==== DATASET EXTRACT

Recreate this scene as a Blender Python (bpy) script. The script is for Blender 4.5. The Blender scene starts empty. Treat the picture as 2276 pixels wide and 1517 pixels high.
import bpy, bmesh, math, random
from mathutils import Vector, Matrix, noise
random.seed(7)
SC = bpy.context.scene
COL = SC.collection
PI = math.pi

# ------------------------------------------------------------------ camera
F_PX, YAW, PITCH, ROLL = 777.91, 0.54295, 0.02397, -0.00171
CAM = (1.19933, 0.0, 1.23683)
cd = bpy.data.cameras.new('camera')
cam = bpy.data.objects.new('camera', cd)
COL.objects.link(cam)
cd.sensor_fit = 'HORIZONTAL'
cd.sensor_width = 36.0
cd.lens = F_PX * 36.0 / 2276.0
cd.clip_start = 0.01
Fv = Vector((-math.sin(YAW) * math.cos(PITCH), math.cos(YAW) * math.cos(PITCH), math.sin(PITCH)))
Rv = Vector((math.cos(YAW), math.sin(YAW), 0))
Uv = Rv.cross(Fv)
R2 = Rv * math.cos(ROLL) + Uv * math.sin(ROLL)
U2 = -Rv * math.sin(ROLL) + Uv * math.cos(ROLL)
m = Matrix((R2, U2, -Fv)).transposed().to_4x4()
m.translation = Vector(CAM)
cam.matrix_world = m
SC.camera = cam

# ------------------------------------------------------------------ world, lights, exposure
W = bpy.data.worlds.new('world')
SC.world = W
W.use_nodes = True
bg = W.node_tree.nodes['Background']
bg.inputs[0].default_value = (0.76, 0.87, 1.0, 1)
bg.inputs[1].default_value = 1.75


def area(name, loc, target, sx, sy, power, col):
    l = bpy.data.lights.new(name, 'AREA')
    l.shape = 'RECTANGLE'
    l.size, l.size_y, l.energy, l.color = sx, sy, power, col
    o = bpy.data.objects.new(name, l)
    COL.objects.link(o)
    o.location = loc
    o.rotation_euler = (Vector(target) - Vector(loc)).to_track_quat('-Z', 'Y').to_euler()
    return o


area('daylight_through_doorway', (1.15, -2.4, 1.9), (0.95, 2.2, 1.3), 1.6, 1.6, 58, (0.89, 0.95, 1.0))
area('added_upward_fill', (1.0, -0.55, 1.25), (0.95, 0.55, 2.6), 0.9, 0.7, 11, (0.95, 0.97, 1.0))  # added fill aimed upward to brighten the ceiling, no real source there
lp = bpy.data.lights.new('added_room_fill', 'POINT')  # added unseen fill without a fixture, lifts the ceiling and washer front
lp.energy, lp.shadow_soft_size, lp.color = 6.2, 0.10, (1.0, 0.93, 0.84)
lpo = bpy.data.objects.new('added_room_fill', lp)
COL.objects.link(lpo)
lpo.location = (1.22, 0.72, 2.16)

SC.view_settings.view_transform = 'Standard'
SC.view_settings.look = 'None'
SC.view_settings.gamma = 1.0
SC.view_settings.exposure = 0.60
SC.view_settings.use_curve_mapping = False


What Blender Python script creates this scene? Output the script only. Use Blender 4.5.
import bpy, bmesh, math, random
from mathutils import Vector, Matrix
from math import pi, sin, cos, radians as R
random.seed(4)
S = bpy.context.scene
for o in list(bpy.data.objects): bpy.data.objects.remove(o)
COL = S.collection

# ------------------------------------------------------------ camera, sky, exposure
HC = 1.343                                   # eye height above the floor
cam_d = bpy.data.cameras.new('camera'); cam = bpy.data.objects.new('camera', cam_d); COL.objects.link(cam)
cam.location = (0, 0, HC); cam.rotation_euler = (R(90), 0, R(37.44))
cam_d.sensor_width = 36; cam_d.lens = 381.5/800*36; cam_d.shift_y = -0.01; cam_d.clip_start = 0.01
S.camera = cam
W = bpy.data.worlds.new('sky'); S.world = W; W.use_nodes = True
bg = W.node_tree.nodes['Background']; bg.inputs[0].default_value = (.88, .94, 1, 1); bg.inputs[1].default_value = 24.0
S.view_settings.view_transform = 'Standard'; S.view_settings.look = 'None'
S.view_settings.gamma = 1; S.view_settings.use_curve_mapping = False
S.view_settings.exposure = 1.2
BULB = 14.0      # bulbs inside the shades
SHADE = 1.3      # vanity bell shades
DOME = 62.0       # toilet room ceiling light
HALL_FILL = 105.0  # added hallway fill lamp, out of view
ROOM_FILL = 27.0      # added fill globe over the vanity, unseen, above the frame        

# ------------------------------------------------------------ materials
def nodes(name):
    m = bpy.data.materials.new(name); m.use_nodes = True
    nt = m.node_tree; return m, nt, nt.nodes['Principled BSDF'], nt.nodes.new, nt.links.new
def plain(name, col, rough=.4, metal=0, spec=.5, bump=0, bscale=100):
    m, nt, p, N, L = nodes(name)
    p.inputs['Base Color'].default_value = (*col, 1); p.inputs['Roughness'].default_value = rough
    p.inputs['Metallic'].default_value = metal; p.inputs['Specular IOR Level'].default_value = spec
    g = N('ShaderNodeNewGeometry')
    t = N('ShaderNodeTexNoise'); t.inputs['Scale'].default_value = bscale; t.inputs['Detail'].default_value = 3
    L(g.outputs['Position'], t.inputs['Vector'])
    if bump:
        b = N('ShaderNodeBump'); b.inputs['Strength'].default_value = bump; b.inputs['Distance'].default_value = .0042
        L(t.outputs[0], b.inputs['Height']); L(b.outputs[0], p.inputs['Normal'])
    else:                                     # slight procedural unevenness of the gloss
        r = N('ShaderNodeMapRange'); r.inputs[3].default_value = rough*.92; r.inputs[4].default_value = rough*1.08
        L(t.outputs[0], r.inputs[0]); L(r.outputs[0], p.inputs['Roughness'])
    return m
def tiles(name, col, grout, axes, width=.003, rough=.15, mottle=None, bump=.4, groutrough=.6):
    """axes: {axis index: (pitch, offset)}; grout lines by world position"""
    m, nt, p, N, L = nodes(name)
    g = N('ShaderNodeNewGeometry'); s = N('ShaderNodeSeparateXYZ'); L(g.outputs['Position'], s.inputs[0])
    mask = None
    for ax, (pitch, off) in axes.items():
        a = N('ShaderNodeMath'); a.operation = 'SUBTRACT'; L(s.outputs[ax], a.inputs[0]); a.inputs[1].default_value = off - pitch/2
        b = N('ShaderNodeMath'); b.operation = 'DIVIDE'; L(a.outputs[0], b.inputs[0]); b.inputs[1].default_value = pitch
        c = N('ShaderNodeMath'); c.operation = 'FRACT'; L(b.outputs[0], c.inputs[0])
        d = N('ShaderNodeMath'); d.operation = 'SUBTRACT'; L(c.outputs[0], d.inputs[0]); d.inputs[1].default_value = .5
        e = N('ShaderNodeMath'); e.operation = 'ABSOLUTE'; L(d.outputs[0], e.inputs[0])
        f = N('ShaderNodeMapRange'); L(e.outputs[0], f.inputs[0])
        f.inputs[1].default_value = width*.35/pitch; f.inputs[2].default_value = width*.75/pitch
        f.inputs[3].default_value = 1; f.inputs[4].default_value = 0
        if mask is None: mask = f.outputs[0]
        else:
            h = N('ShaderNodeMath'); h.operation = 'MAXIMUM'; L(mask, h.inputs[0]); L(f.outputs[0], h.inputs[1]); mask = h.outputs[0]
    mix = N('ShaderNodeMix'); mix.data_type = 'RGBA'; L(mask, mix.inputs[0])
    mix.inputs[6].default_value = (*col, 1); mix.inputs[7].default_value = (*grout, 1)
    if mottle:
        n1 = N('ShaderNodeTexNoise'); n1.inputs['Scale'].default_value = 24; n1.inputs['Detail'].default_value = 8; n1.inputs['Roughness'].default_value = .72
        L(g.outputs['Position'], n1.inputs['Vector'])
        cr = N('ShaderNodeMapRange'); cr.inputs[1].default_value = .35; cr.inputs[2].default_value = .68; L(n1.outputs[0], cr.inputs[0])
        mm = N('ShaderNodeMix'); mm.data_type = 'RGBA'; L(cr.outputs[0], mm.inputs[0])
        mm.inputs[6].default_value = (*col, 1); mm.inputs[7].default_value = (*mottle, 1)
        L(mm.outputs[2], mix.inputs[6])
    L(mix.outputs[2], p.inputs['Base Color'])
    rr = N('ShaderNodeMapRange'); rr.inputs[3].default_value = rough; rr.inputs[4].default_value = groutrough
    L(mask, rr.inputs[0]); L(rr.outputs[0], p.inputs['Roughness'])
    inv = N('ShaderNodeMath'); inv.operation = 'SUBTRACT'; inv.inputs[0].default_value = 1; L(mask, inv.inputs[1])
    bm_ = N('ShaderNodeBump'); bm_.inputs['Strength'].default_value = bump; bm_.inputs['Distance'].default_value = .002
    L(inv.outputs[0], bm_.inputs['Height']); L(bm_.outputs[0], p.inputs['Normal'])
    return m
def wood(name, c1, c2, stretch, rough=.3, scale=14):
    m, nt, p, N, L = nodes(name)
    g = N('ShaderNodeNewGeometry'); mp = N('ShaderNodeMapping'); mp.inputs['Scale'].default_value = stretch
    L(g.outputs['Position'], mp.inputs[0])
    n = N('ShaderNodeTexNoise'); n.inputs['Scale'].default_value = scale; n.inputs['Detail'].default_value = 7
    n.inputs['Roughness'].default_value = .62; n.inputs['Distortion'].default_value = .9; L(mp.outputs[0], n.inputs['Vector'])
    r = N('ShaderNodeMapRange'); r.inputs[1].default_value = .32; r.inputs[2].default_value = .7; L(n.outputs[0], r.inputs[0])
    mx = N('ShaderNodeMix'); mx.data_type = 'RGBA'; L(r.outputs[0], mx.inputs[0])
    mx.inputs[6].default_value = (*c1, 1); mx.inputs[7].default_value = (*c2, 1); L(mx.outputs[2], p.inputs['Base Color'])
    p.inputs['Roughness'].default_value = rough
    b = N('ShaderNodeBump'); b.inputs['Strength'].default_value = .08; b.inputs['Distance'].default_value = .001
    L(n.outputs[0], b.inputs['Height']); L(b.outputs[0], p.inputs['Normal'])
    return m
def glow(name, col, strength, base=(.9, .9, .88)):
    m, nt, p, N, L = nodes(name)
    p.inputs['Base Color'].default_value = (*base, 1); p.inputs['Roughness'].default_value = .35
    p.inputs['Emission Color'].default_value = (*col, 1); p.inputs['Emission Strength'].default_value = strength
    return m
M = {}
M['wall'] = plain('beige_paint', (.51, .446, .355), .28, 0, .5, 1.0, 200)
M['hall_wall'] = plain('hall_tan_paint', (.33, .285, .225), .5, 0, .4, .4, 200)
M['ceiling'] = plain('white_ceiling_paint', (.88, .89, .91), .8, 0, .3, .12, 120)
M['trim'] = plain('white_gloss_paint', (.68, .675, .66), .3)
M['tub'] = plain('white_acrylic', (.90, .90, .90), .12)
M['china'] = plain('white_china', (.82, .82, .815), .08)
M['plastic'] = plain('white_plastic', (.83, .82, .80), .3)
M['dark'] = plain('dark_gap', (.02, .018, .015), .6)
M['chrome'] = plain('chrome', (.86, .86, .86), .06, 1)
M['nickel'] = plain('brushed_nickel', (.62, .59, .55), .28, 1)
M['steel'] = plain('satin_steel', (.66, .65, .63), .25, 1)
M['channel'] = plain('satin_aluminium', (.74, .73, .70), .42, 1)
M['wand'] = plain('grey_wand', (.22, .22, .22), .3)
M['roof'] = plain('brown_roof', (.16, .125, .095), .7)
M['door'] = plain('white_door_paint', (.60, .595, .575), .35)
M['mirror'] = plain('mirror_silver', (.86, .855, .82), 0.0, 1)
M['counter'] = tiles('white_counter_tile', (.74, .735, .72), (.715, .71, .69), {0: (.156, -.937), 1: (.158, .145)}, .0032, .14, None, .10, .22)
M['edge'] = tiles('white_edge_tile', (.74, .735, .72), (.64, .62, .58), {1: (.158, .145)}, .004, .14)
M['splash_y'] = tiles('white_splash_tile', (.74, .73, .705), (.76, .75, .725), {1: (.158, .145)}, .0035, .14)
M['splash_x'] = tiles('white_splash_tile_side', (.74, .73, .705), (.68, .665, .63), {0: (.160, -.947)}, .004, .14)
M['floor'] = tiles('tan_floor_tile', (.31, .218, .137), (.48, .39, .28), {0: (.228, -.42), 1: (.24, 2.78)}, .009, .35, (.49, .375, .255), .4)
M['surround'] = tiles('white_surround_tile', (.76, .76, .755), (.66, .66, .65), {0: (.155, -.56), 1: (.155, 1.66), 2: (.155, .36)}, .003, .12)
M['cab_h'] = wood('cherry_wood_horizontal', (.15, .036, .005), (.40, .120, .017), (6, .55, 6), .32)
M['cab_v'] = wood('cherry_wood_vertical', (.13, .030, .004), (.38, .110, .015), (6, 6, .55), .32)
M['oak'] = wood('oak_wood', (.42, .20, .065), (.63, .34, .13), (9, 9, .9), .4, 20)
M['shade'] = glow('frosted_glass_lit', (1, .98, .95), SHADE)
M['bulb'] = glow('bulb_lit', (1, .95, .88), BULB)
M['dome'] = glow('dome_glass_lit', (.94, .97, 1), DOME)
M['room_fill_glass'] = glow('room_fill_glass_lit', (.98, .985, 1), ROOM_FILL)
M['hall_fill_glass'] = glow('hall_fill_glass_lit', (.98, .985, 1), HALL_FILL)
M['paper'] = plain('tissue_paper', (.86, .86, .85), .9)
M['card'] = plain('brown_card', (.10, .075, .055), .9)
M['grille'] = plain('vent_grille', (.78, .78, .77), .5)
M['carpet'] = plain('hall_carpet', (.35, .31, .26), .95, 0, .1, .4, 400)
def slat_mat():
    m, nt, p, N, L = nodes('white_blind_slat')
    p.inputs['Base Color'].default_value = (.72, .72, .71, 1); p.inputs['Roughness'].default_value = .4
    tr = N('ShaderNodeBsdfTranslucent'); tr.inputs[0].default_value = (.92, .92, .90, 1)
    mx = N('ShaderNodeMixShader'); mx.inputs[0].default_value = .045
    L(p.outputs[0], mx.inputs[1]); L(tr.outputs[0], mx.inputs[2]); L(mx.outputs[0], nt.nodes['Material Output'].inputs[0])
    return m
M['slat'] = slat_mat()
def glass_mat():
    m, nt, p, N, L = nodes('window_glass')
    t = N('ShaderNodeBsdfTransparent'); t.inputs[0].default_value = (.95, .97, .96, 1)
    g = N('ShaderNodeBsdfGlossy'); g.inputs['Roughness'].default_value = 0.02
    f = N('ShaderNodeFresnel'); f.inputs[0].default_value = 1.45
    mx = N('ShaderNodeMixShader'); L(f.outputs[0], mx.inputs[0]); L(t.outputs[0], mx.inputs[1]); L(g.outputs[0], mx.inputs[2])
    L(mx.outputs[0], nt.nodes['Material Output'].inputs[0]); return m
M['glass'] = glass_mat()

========

**WORK REQUIRED**
Note every line above where the string "Blender" shows up, and copy those lines.

**RESULT FOR THIS TASK**
Recreate this scene as a Blender Python (bpy) script. The script is for Blender 4.5. The Blender scene starts empty. Treat the picture as 2276 pixels wide and 1517 pixels high.
What Blender Python script creates this scene? Output the script only. Use Blender 4.5.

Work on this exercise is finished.